TORONTO, Sept 4 (Reuters) - Former Canadian Prime Minister Brian Mulroney on Sunday criticized Donald Trump's potential plan to scrap the North American Free Trade Agreement (NAFTA) and said the U.S. presidential candidate will likely lose the Nov. 8 election.
Speaking on CTV's "Question Period" politics talk show, Mulroney, who in the 1980s signed a Canada-U.S. free trade deal, said scrapping NAFTA will hurt the United States.
"Millions and millions of jobs in the United States depend directly upon their trade with Canada and Mexico," Mulroney said. "You tear that up - my mother used to say, 'You're cutting off your nose to spite your face.'"
Republican presidential nominee Trump has railed against the NAFTA trade deal with Canada and Mexico as a U.S. job killer, saying that if elected, he would be prepared to scrap it if he could not negotiate much better terms for the United States. North American Free Trade Agreement took effect in 1994 during the administration of President Bill Clinton, the husband of Democratic presidential candidate Hillary Clinton.

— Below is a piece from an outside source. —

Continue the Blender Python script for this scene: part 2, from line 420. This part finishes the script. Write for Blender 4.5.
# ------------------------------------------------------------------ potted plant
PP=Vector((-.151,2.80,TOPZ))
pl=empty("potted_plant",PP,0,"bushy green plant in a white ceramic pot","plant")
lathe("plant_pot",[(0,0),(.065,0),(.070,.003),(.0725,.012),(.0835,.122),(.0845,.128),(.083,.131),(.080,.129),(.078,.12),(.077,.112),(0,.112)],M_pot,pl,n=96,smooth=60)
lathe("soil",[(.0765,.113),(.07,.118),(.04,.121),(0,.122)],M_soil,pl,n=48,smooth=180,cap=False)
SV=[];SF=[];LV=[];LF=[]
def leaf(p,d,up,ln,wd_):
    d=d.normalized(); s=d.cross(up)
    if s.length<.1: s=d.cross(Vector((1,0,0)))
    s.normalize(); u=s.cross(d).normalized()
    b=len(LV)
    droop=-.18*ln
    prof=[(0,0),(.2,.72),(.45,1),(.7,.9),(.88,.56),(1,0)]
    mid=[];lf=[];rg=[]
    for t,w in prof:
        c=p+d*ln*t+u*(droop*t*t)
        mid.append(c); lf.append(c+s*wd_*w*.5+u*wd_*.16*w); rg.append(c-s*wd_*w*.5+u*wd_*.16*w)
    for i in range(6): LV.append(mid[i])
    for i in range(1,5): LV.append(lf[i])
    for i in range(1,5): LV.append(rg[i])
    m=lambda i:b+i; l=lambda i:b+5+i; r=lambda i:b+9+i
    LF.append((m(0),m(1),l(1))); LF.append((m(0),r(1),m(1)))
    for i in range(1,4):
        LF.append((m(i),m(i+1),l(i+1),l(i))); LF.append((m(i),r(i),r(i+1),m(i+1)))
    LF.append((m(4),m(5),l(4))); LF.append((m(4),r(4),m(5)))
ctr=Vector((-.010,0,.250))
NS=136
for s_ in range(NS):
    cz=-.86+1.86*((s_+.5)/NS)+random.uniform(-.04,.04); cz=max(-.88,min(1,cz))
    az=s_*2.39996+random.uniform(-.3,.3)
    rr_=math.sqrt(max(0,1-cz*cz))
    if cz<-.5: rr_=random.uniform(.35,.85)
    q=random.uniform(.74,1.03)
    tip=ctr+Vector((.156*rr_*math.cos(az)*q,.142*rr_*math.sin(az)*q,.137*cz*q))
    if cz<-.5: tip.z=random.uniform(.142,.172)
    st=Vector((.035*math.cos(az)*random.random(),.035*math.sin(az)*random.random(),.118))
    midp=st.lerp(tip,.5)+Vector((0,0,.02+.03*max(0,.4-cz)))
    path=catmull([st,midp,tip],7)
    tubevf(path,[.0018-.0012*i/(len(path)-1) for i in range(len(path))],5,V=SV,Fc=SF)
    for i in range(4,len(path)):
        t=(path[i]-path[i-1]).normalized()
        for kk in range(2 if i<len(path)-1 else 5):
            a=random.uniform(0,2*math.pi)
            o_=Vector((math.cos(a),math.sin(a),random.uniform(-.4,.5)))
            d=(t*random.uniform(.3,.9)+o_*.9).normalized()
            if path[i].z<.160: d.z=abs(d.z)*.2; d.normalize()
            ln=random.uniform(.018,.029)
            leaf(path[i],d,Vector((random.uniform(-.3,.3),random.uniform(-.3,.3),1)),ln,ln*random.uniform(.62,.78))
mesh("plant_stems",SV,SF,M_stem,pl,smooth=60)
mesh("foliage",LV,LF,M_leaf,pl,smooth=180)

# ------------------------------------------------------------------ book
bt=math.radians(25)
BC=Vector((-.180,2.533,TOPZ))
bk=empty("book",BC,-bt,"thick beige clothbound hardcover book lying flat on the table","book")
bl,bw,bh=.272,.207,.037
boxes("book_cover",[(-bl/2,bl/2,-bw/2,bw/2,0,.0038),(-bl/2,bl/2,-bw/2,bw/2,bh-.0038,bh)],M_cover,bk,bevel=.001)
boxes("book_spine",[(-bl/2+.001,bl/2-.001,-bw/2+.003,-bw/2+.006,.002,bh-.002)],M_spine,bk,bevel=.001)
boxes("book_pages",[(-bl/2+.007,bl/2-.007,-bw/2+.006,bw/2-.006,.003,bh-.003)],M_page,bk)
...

Trump also has a hardline immigration plan that emphasized deporting illegal immigrants who commit crimes. His proposals include building a wall at the border with Mexico.
Mulroney said that while Trump's rhetoric "carried him through the Republican primaries," he does not think "something that negative carries you to the White House."
Trump's campaign team did not immediately respond to a request for comment.